>> begin

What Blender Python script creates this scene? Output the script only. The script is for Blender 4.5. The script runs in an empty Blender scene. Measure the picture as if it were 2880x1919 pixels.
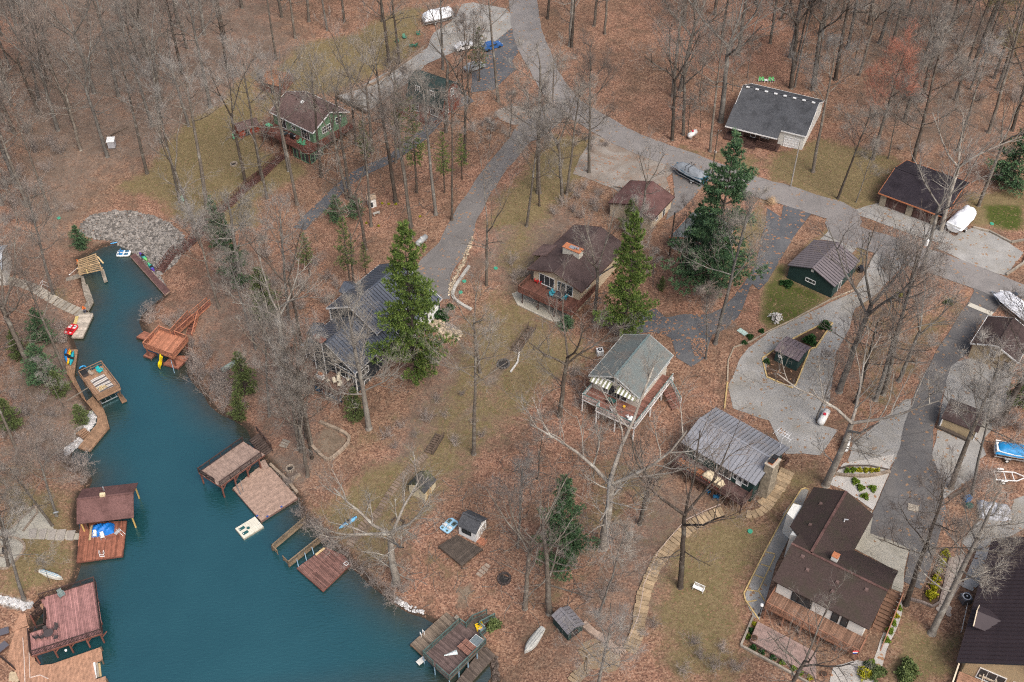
import bpy, bmesh, math, random
import numpy as np
from mathutils import Vector, Matrix
from mathutils.geometry import delaunay_2d_cdt
R = math.radians
random.seed(7)
S = bpy.context.scene
COL = S.collection

PITCH, FPX, CAMZ = R(43.3), 3100.0, 125.0
cam = bpy.data.cameras.new('drone_camera')
cam.sensor_width = 36.0
cam.lens = 36.0 * FPX / 2880.0
cam.clip_start, cam.clip_end = 1.0, 3000.0
cam_o = bpy.data.objects.new('drone_camera', cam)
cam_o.location = (0, 0, CAMZ)
cam_o.rotation_euler = (R(90) - PITCH, 0, 0)
COL.objects.link(cam_o)
S.camera = cam_o

SUN_EL, SUN_AZ = R(52), R(148)          # high, veiled sun; azimuth measured clockwise from +Y
w = bpy.data.worlds.new('World'); S.world = w; w.use_nodes = True
nt = w.node_tree
bg = nt.nodes['Background']
sky = nt.nodes.new('ShaderNodeTexSky')
sky.sky_type = 'NISHITA'; sky.sun_disc = False
sky.sun_elevation = SUN_EL; sky.sun_rotation = SUN_AZ
sky.air_density = 1.0; sky.dust_density = 6.0; sky.ozone_density = 1.0
hs = nt.nodes.new('ShaderNodeHueSaturation'); hs.inputs['Saturation'].default_value = 0.85
nt.links.new(sky.outputs[0], hs.inputs['Color'])
nt.links.new(hs.outputs[0], bg.inputs['Color'])
bg.inputs['Strength'].default_value = 0.15
sl = bpy.data.lights.new('sun', 'SUN'); sl.energy = 1.45; sl.angle = R(28); sl.color = (1.0, 0.985, 0.97)
so = bpy.data.objects.new('sun', sl); COL.objects.link(so)
so.rotation_euler = (R(90) - SUN_EL, 0, -SUN_AZ + math.pi)
so.location = (0, 0, 200)
S.view_settings.view_transform = 'Standard'; S.view_settings.look = 'None'
S.view_settings.gamma = 1.0; S.view_settings.exposure = 0.46
S.view_settings.use_curve_mapping = False
S.cycles.max_bounces = 5; S.cycles.diffuse_bounces = 3; S.cycles.glossy_bounces = 2
S.cycles.transparent_max_bounces = 6; S.cycles.caustics_reflective = False; S.cycles.caustics_refractive = False
S.cycles.use_denoising = False; S.cycles.filter_width = 1.15

CR = {i + 1: ((i % 4) * 720, [0, 640, 1279][i // 4], 720 / 1764) for i in range(12)}
CR.update({0: (0, 0, 1), 13: (820, 740, 420 / 1497), 14: (1420, 480, 520 / 1773), 15: (1600, 880, 360 / 1568), 16: (1860, 1120, 400 / 1960),
           17: (2060, 1360, 500 / 1403), 18: (540, 1180, 480 / 1505), 19: (0, 1580, 320 / 1480), 20: (1140, 1700, 280 / 2005),
           21: (2560, 1400, 320 / 967), 22: (190, 860, 410 / 1398), 23: (160, 680, 340 / 1904), 24: (720, 140, 620 / 2353),
           25: (2560, 1100, 320 / 1254), 26: (2540, 560, 340 / 1212), 27: (1560, 1680, 400 / 2353), 28: (1960, 200, 360 / 2352)})
def parse(t):
    return [tuple(float(v) for v in p.split(',')) for p in t.split()]
def uv(n, x, y):
    a, b, s = CR[n]
    return a + x * s, b + y * s
cP, sP = math.cos(PITCH), math.sin(PITCH)
def Pz(n, x, y, z=0.0):
    "the point of the survey at height z"
    u, v = uv(n, x, y)
    dx, dy = (u - 1440) / FPX, (959.5 - v) / FPX
    d = Vector((dx, dy * sP + cP, dy * cP - sP))
    t = (z - CAMZ) / d.z
    return Vector((d.x * t, d.y * t, z))

LAKE = [(5, "640,170 720,128 860,108 905,175 1145,470 1060,530 985,600 960,650 1010,760 1200,840 1290,880 1300,960 1290,1010 1350,1090 1410,1150 1440,1220 1510,1280 1620,1330 1710,1385"),
        (18, "490,75 590,330 690,400 935,695 965,770 960,870 1030,905 1170,1010 1200,1060 1290,1150 1400,1280"),
        (10, "650,790 700,800 770,880 880,965 960,1030 1060,1095 1150,1112 1215,1155"),
        (20, "700,420 1000,700 1500,930 1700,1130 1720,1250 1760,1400 1790,1600"),
        (9, "1500,1900 300,1900 150,1568 180,1330 260,1120 440,945 500,905 530,850 560,745 545,600 530,400 560,270 610,235 640,180 600,120 540,95 480,50"),
        (5, "490,1550 560,1450 640,1330 620,1240 560,1140 500,1010 530,850 500,775 520,700 560,640 610,570 640,510 605,440 565,330 545,220")]
LAKE_XY = [Pz(n, x, y, 0).to_2d() for n, t in LAKE for x, y in parse(t)]

def seg_dist(P, poly, closed=True):
    "distance of points P (N,2) to a polyline, and the inside mask"
    q = np.array([(p[0], p[1]) for p in poly]); n = len(q)
    best = np.full(len(P), 1e9); ins = np.zeros(len(P), bool)
    for i in range(n if closed else n - 1):
        a, b = q[i], q[(i + 1) % n]
        ab = b - a
        t = np.clip(((P - a) @ ab) / max(ab @ ab, 1e-9), 0, 1)
        best = np.minimum(best, np.hypot(*(P - a - t[:, None] * ab).T))
        if closed:
            c = (a[1] > P[:, 1]) != (b[1] > P[:, 1])
            with np.errstate(divide='ignore', invalid='ignore'):
                xi = (b[0] - a[0]) * (P[:, 1] - a[1]) / (b[1] - a[1]) + a[0]
            ins ^= c & (P[:, 0] < xi)
    return best, ins

fine_x = np.arange(-165, 165.1, 0.85); fine_y = np.arange(52, 290.1, 0.85)
def grow(a, out):
    st, r = [], 1.5
    p = a
    while abs(p - a) < 520:
        p += out * r; r *= 1.35; st.append(p)
    return st
GX = np.array(sorted(grow(fine_x[0], -1)) + list(fine_x) + grow(fine_x[-1], 1))
GY = np.array([fine_y[0] - 90, fine_y[0] - 50, fine_y[0] - 25, fine_y[0] - 12, fine_y[0] - 6, fine_y[0] - 2.5] + list(fine_y) + grow(fine_y[-1], 1))
XX, YY = np.meshgrid(GX, GY)
PP = np.stack([XX.ravel(), YY.ravel()], 1)
dl, inl = seg_dist(PP, LAKE_XY)
def soft(x): return x * x * (3 - 2 * x)
h_out = 0.45 * soft(np.clip(dl / 1.6, 0, 1)) + 11.5 * (1 - np.exp(-dl / 58.0)) * np.clip(dl / 6, .25, 1)
h_in = -1.6 * soft(np.clip(dl / 4.5, 0, 1))
HH = np.where(inl, h_in, h_out)
rng = np.random.default_rng(3)
def fbm(x, y, sc, seed):
    r = np.random.default_rng(seed); o = 0
    for k in range(6):
        a = r.uniform(0, 6.28); f = sc * (1.0 + .7 * k)
        o = o + np.sin((x * np.cos(a) + y * np.sin(a)) * f + r.uniform(0, 6.28)) / (1 + .5 * k)
    return o / 3
HH = HH + np.where(inl, 0, np.clip(dl / 20, 0, 1) * (0.35 * fbm(PP[:, 0], PP[:, 1], .07, 1) + 0.06 * fbm(PP[:, 0], PP[:, 1], .5, 2)))
H2 = HH.reshape(XX.shape)
for _ in range(2):                       # soften the creases
    K = H2.copy(); K[1:-1, 1:-1] = (H2[1:-1, 1:-1] * 4 + H2[:-2, 1:-1] + H2[2:, 1:-1] + H2[1:-1, :-2] + H2[1:-1, 2:]) / 8
    H2 = K
def hgt(x, y):
    i = min(max(int(np.searchsorted(GX, x)) - 1, 0), len(GX) - 2); j = min(max(int(np.searchsorted(GY, y)) - 1, 0), len(GY) - 2)
    a = min(max((x - GX[i]) / (GX[i + 1] - GX[i]), 0), 1); b = min(max((y - GY[j]) / (GY[j + 1] - GY[j]), 0), 1)
    return float((H2[j, i] * (1 - a) + H2[j, i + 1] * a) * (1 - b) + (H2[j + 1, i] * (1 - a) + H2[j + 1, i + 1] * a) * b)
def G(n, x, y, up=0.0):
    "survey point on the ground (up: seen that far above the ground); z is the height of the ground"
    z = 5.0
    for _ in range(14):
        p = Pz(n, x, y, z + up)
        z = .35 * z + .65 * max(hgt(p.x, p.y), -0.05 if up == 0 else 0)
    p = Pz(n, x, y, z + up)
    return Vector((p.x, p.y, z))
def GL(n, t, up=0.0): return [G(n, x, y, up) for x, y in parse(t)]

MATS = {}
def nd(t, kind, **kw):
    n = t.nodes.new(kind)
    for k, v in kw.items(): setattr(n, k, v)
    return n
def ramp(t, fac, stops):
    r = nd(t, 'ShaderNodeValToRGB'); e = r.color_ramp.elements
    while len(e) < len(stops): e.new(.5)
    for el, (p, c) in zip(e, stops): el.position = p; el.color = (*c, 1)
    t.links.new(fac, r.inputs[0]); return r.outputs[0]
def noise(t, vec, scale, detail=4, rough=.6, dist=0.0):
    n = nd(t, 'ShaderNodeTexNoise'); n.inputs['Scale'].default_value = scale; n.inputs['Detail'].default_value = detail
    n.inputs['Roughness'].default_value = rough; n.inputs['Distortion'].default_value = dist
    if vec is not None: t.links.new(vec, n.inputs['Vector'])
    return n.outputs['Fac']
def mixc(t, fac, a, b, mode='MIX'):
    m = nd(t, 'ShaderNodeMix', data_type='RGBA', blend_type=mode)
    for s, v in ((m.inputs[0], fac), (m.inputs[6], a), (m.inputs[7], b)):
        if isinstance(v, (int, float)): s.default_value = v
        elif isinstance(v, tuple): s.default_value = (*v, 1)
        else: t.links.new(v, s)
    return m.outputs[2]
def maths(t, op, a, b=0.0, c=0.0, clamp=False):
    m = nd(t, 'ShaderNodeMath', operation=op, use_clamp=clamp)
    for s, v in zip(m.inputs, (a, b, c)):
        if isinstance(v, (int, float)): s.default_value = v
        else: t.links.new(v, s)
    return m.outputs[0]
def base_mat(name):
    m = bpy.data.materials.new(name); m.use_nodes = True
    t = m.node_tree; b = t.nodes['Principled BSDF']
    return m, t, b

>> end

### Prompt
Identify the lines of the data that contain the word "scene". Copy each of them.

### Result
What Blender Python script creates this scene? Output the script only. The script is for Blender 4.5. The script runs in an empty Blender scene. Measure the picture as if it were 2880x1919 pixels.
S = bpy.context.scene